Ühel kenal päeval, E, 2006-01-02 kell 15:20, kirjutas Tom Lane:
> [ moving to -hackers ]
>
> Bruce Momjian <pgman(at)candle(dot)pha(dot)pa(dot)us> writes:
> > I did some research on this because the numbers Tom quotes indicate there
> > is something wrong in the way we process stats_command_string
> > statistics.
> > [ ... proposed patch that seems pretty klugy to me ... ]
>
> I wonder whether we shouldn't consider something more drastic, like
> getting rid of the intermediate stats buffer process entirely.
>
> The original design for the stats communication code was based on the
> premise that it's better to drop data than to make backends wait on
> the stats collector. However, as things have turned out I think this
> notion is a flop: the people who are using stats at all want the stats
> to be reliable. We've certainly seen plenty of gripes from people who
> are unhappy that backend-exit messages got dropped, and anyone who's
> using autovacuum would really like the tuple update counts to be pretty
> solid too.
>
> If we abandoned the unreliable-communication approach, could we build
> something with less overhead?
Weell, at least it should be non-WAL, and probably non-fsync, at least
optionally . Maybe also inserts inserts + offline aggregator (instead of
updates) to avoid lock contention.
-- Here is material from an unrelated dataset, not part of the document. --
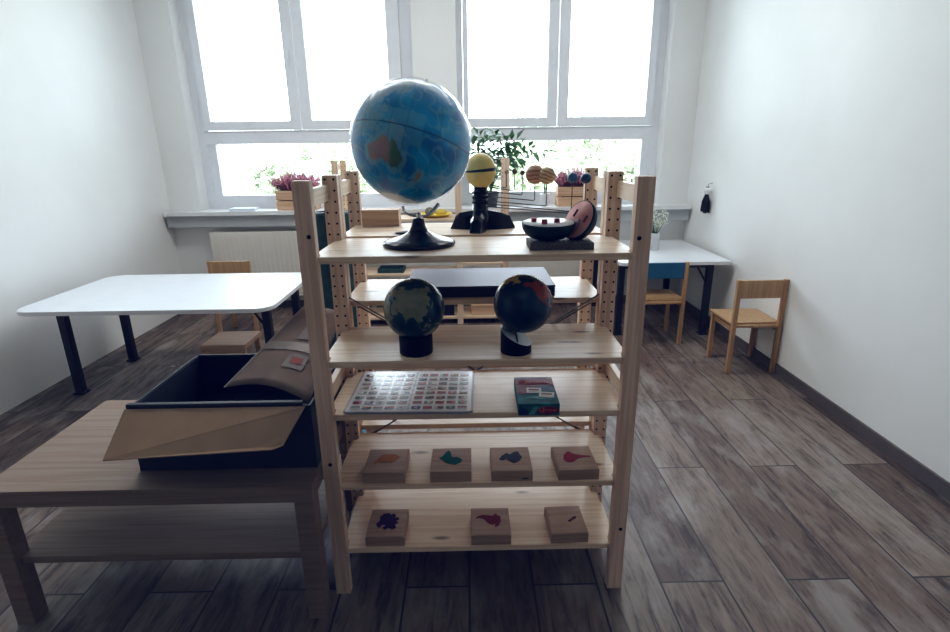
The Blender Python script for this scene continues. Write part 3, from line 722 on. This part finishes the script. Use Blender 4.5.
# ---------------------------------------------------------------- things on the unit behind
t = thing('flat_case', 'wide flat dark case with grey-violet lid on the second shelf behind', 'case', (.020, .49, .848))
MB().box(-.242, .242, -.14, .135, 0, .030, NAVY, .002).obj('case_bottom', t)
MB().box(-.243, .243, -.141, .136, .0305, .037, PURPLE, .0015).obj('lid', t)
t = thing('wooden_box', 'small reddish wooden box at left of the top shelf behind', 'box', (-.320, .572, 1.055))
MB().box(-.064, .064, -.032, .032, 0, .046, CRATEW, .0015).obj('case', t); MB().box(-.065, .065, -.033, .033, .0465, .057, CRATEW, .0015).obj('lid', t)
t = tag(MB().lathe([(0, 0), (.012, 0), (.014, .004), (.006, .008), (0, .009)], BLKMATTE, 20).obj('bottle_cap'), 'small dark disc lying behind the big globe foot', 'disc')
t.scale = (3.2, 2.2, .9); t.location = (-.205, .37, 1.055)
# yellow dish on the far unit
t = tag(MB().lathe([(0, 0), (.09, 0), (.125, .020), (.132, .022), (.132, .026), (.120, .026), (.088, .007), (0, .007)], YEL, 40).obj('dish'), 'shallow yellow dish on the farthest shelf unit, under the big globe', 'dish')
t.location = (-.27, 2.79, .82)
t = tag(MB().sphere((0, 0, 0), .032, ROCK, 16, (1.1, 1, 1)).obj('stone'), 'grey-green lump at the left in the yellow dish', 'stone'); t.location = (-.31, 2.78, .861)
t = tag(MB().sphere((0, 0, 0), .032, FRUIT, 16, (1.5, 1, .8)).obj('lemon'), 'yellow oval fruit at the right in the yellow dish', 'fruit'); t.location = (-.225, 2.78, .855)
# tray, boxes on the far unit
t = thing('tray', 'dark green tray on the middle shelf of the farthest unit', 'tray', (-.62, 2.78, .405))
B('base', t, GREENMAT, (-.10, .10, -.08, .08, 0, .008), bev=.001); B('rim', t, GREENMAT, (-.10, -.09, -.08, .08, .008, .03), (.09, .10, -.08, .08, .008, .03), (-.09, .09, -.08, -.07, .008, .03), (-.09, .09, .07, .08, .008, .03))
t = thing('storage_box', 'dark box with wooden rim on the lowest shelf of the farthest unit', 'box', (-.20, 2.78, .06))
B('case', t, NAVY, (-.06, .06, -.09, .09, 0, .11), bev=.002); B('lid', t, CRATEW, (-.064, .064, -.094, .094, .1105, .125), bev=.002)
t = thing('storage_box', 'low wooden box in the narrow bay of the farthest unit', 'box', (.085, 2.78, .06))
B('case', t, CRATEW, (-.09, .09, -.09, .09, 0, .07), bev=.002); B('lid', t, CRATEW, (-.094, .094, -.094, .094, .0705, .085), bev=.002)
t = thing('picture_book', 'pale book lying in the narrow bay of the farthest unit', 'book', (.085, 2.76, .486))
B('cover', t, plain('book_cream', (.75, .68, .52), .5), (-.11, .11, -.08, .08, 0, .02), bev=.001); B('pages', t, PAPER, (-.105, .108, -.084, .078, .003, .017))

# ---------------------------------------------------------------- windowsill things
def planter(label, x, y, z, w, heat_h):
    t = thing('planter', label, 'planter', (x, y, z)); 
    mb = MB(); dp = .07
    for zz in (0, .082):
        for s in (-1, 1):
            mb.box(-w/2, w/2, s*dp-.005, s*dp+.005, zz, zz+.074, CRATEW, .001); mb.box(s*(w/2-.005)-.005, s*(w/2-.005)+.005, -dp+.005, dp-.005, zz, zz+.074, CRATEW, .001)
    for sx in (-1, 1):
        for sy in (-1, 1): mb.box(sx*(w/2-.02)-.009, sx*(w/2-.02)+.009, sy*(dp-.014)-.009, sy*(dp-.014)+.009, 0, .156, CRATEW)
    mb.box(-w/2+.01, w/2-.01, -dp+.006, dp-.006, .004, .012, CRATEW)
    mb.obj('crate', t)
    B('soil', t, BARK, (-w/2+.012, w/2-.012, -dp+.007, dp-.007, .012, .135))
    mb = MB()
    for i in range(340):
        a, b = random.uniform(-1, 1), random.uniform(-1, 1)
        p = V((a*(w/2-.03), b*.05, .135)); d = V((a*.55+random.uniform(-.25, .25), b*.4+random.uniform(-.2, .2), 1)).normalized(); L_ = heat_h*random.uniform(.55, 1.05)*(1-.3*abs(a))
        q = p+d*L_; mb.tube([p, p+d*L_*.5+V((0, 0, .004)), q], [.0016, .0022, .001], HEATHD, 3)
        for k in range(7):
            u = .35+.65*k/6; pp = p+d*L_*u
            mb.leaf(pp, V((random.uniform(-1, 1), random.uniform(-1, 1), 1)), V((0, 0, 1)), .020, .014, HEATH if u > .45 else HEATHD)
    mb.obj('heather', t, fixn=False)
planter('slatted wooden planter of pink heather on the sill, left of the shelf units', -1.415, YB-.03, ZS, .32, .17)
planter('slatted wooden planter of pink heather on the sill, right of the planet model', .865, YB-.03, ZS, .30, .17)
# leafy plant
t = thing('potted_plant', 'leafy dark green houseplant arching over the windowsill behind the planet model', 'plant', (.17, YB-.05, ZS))
MB().lathe([(0, 0), (.05, 0), (.065, .11), (.069, .115), (.069, .125), (.06, .125), (.058, .105), (0, .105)], plain('pot_dark', (.05, .06, .07), .4), 32).obj('pot', t)
mb = MB(); ml = MB()
stems = [(-.17, .52), (-.10, .60), (-.03, .56), (.04, .60), (.12, .55), (.20, .56), (.30, .50), (.40, .47), (.05, .42), (.16, .44), (-.12, .45), (.24, .42), (-.15, .36)]
for dx, hh in stems:
    hh -= .035
    dy = random.uniform(-.12, .0); P = []
    for i in range(9):
        u = i/8; P.append(V((dx*u**1.5, dy*u, .105+(hh-.105)*math.sin(u*PI/2*1.05))))
    mb.tube(P, [.004-.003*i/8 for i in range(9)], STEMG, 5)
    for i in range(2, 9):
        for s in (-1, 1):
            d = (P[min(i, 8)]-P[i-1]).normalized(); sd = V((-d.z, random.uniform(-.6, .6), d.x))*s
            ml.leaf(P[i], d*.6+sd+V((0, 0, -.25)), V((0, -.5, 1)), random.uniform(.075, .115), random.uniform(.036, .05), LEAF, .3)
    ml.leaf(P[8], (P[8]-P[7]), V((0, -.5, 1)), .08, .03, LEAF)
mb.obj('stems', t); ml.obj('leaves', t, fixn=False)
t = thing('potted_plant', 'small bright green plant with broad leaves beside the right heather planter', 'plant', (.62, YB-.03, ZS))
MB().lathe([(0, 0), (.03, 0), (.036, .09), (.038, .10), (.033, .10), (.031, .085), (0, .085)], WHITEP, 28).obj('pot', t)
ml = MB(); mb = MB()
for dx, hh, dr in ((-.03, .40, -1), (-.01, .42, 1), (.03, .36, 1), (-.05, .33, -1), (.02, .28, 1)):
    P = [V((dx*u, -.01*u, .085+(hh-.085)*u)) for u in (0, .5, 1)]; mb.tube(P, [.003, .0025, .002], STEMG, 5)
    ml.leaf(P[2], V((dr, -.2, .15)), V((0, -.3, 1)), .11, .042, LEAF2, .4)
mb.obj('stems', t); ml.obj('leaves', t, fixn=False)
for i, (x, y, rz, w, d, l) in enumerate(((-1.86, 3.16, .12, .20, .13, 'pale blue folder lying at the left end of the windowsill'), (-1.66, 3.145, -.15, .26, .12, 'white sheet of paper on the sill beside the left planter'))):
    o = tag(MB().box(-w/2, w/2, -d/2, d/2, 0, .022 if i == 0 else .004, PAPER if i == 0 else LAM, .001).obj('folder' if i == 0 else 'paper_sheet'), l, 'folder' if i == 0 else 'paper')
    o.location = (x, y, ZS); o.rotation_euler = (0, 0, rz)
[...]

Something that collects data in
blocks of local or per-backend shared memory in each backend and then
gives complete blocks to aggregator process. Maybe use 2 alternating
blocks per backend - 1 for ongoing stats collection and another given to
aggregator. this has a little time shift, but will deliver accurate
starts in the end. Things that need up-to-date stats (like
pg_stat_activity), should look (and lock) also the ongoing satas
collection blocks if needed (how do we know know the *if*) and delay
each backend process momentaryly by looking.